Making mead is a fun and rewarding endeavor, but it can be difficult to choose the right honey for the job. There are many different types of honey available on the market, each with its own unique flavor and properties, so, unless it is made by the same manufacturer, no two honeys will be 100% exactly the same. So, what is the best honey for mead?

 

Mead is, perhaps, the oldest fermented beverage known to humankind which has roots almost everywhere; Europe, Asia, Africa, all the way to the Americas. One certain allure to mead is the fact that, if properly stored, honey can never actually go bad. Sure it may lose some its original quality over time, it may crystallize, but it will not actually spoil.
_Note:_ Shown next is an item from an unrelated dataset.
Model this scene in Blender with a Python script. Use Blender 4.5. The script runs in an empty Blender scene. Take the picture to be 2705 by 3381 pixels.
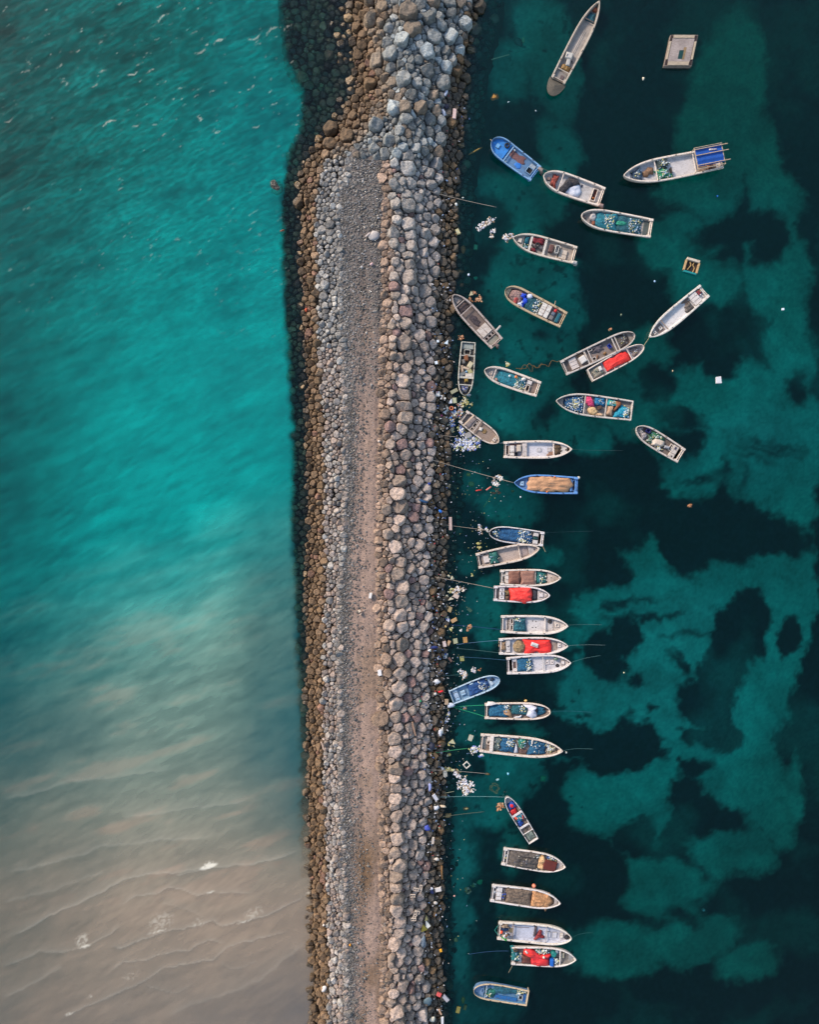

With such as hardy quality, one can buy some honey today, and use it three years from now because, lightbulb, they were in the mood to partake in the golden libation that is mead.

 

Honey itself can vary in terms of flavor based on the flower from where the busy little bee buddies gather the nectar. Honey made from orange blossoms will yield an orange-y honey, for example. For as long as a flower can produce nectar, bees will be able to make honey out of it. There are around 300 different types of honey available in the US including clover, wildflower, and buckwheat. There is also the baker's special honey which is a blend of honey made from different flowers. Honey has terroir which is French for 'taste of place,' which, just like grapes used for wine, makes honey take on particular flavors based on the soil on which the flowers grew as well as climate.

 

So, out of the 300 types, what is the best honey for mead? Meaderies, whether commercial or homebased, agree that honey harvested locally is the best kind. As for a specific kind of honey, orange blossom came out as a highly popular one because of its consistent flavor as well as citrusy taste. It is also a great honey for beginner meadmakers. It is even better when the honey chosen for mead is raw and unfiltered. Some honeys sold in supermarkets may have an expiration label on it which probably means it is not pure honey and have other ingredients mixed in such as high-fructose corn syrup. That is a no-no as it defeats the purpose of honey being a healthier kind of sugar.

 

When would be the best time of the year to buy honey? Bees start production of honey in spring when flowers are in full bloom, and this production period lasts until about the end of summer or start of autumn. Roughly at the beginning of September is when beekeepers start harvesting honey from their apiaries which also makes it the best time to buy some whether it is used immediately or stored away for future use.

 

Ultimately, the choice of which honey is best for mead is subjective due to a number of factors including preferred flavors and sweetness levels, but locally harvested raw and unfiltered honey would be your best bet.